They all sound fine. You've picked the 2 best companies for Intel overclocking. I used to use Abit but they have long since dropped from the top. We're talking 2000 when overclocking PIII's and UDMA 66 was an upgrade many considered worthless because of the slow hard drive performance. Oh yeah, and when SLI was a 3DX solution that utilized 2 PCI slots... the good old days. That's when Abit was king, but ASUS has taken that position with Gigabyte right on their heals.
If you had to choose, look for features that you will use other than overclocking. I personally went with a P5B-E for my e6300 overclock. I didn't buy into the deluxe version like 90% of my peers. I didn't NEED nor in many cases want the extra features offered (wifi and an extra gigabit ether).

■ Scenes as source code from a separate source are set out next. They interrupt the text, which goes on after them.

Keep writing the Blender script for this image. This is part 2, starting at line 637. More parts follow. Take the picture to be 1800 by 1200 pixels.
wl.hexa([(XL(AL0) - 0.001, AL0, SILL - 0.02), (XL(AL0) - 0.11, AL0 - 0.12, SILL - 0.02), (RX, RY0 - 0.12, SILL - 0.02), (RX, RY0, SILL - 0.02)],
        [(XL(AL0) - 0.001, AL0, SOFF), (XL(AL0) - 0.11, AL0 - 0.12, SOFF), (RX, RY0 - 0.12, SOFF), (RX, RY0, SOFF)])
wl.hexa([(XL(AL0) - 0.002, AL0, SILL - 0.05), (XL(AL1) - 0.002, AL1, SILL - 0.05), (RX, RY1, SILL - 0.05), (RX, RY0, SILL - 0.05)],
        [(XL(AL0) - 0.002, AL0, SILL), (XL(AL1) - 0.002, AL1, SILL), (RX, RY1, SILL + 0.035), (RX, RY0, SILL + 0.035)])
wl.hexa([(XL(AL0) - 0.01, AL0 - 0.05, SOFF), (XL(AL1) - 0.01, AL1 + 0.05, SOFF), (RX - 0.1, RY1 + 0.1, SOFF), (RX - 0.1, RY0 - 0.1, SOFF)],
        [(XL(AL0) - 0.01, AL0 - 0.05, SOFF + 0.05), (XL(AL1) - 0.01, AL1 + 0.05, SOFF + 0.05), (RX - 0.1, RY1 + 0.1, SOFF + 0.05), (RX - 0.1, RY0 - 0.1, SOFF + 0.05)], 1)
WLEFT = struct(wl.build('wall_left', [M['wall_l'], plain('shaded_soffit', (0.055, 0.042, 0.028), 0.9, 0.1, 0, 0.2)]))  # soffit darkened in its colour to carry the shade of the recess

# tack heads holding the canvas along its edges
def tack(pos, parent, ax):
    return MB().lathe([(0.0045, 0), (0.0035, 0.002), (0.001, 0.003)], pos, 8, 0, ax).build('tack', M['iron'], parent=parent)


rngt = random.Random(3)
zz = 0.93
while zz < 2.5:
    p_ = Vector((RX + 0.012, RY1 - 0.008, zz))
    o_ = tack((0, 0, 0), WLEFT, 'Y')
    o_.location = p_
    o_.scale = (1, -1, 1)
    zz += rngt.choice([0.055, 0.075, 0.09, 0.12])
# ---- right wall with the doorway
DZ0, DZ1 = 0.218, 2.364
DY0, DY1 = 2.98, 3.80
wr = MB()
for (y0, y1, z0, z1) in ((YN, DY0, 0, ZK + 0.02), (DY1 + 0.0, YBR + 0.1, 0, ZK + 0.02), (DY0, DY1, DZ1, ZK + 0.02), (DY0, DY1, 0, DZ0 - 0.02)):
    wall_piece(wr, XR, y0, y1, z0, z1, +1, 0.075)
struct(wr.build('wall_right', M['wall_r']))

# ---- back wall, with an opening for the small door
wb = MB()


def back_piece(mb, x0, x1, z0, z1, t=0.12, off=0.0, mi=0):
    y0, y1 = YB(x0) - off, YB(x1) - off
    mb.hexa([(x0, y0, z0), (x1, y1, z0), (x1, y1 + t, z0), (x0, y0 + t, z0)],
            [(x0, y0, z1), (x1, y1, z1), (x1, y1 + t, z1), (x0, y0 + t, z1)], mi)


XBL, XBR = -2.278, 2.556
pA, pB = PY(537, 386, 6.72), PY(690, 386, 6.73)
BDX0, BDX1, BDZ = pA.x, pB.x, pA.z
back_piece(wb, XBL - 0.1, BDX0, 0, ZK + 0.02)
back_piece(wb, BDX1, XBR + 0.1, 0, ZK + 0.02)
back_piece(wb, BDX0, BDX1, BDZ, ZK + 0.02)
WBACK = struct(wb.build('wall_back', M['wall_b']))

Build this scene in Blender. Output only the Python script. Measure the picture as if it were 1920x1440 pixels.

For me, it was price that came into play. I tried an MSI board, was horrified with the overclocking and constant bsd's after installing their bundled software that I got this ASUS. Never looked back.
Oh yeah, and I did NOT need SLI or crossfire support. I don't believe in SLI from an environmental stand point and the fact that I don't run high enough resolutions to warrant said expense.
Having said all that, just get what you need, everything else is a waste. I hear so many people talk about upgrading blah blah and "down the road I want"... guess what, it never happens. Life happens, build a system and if you're a gamer, plan on upgrading your graphics card ONCE on the lifetime of your mobo/cpu combo. Don't bother upgrading your CPU in the future (you're choice is at the top end of 775 socket).
This is coming from somebody that's been mentioned on another "Hard" ocp main site for helping be the 1st to overclock a celeron above 1GHz. I've been around for a while and nothing is future proof, not even these overkill (aka useless) 1000 watt psu's. Hello people, power requirements are decreasing, not increasing (green movement), and the connector standards are always changing!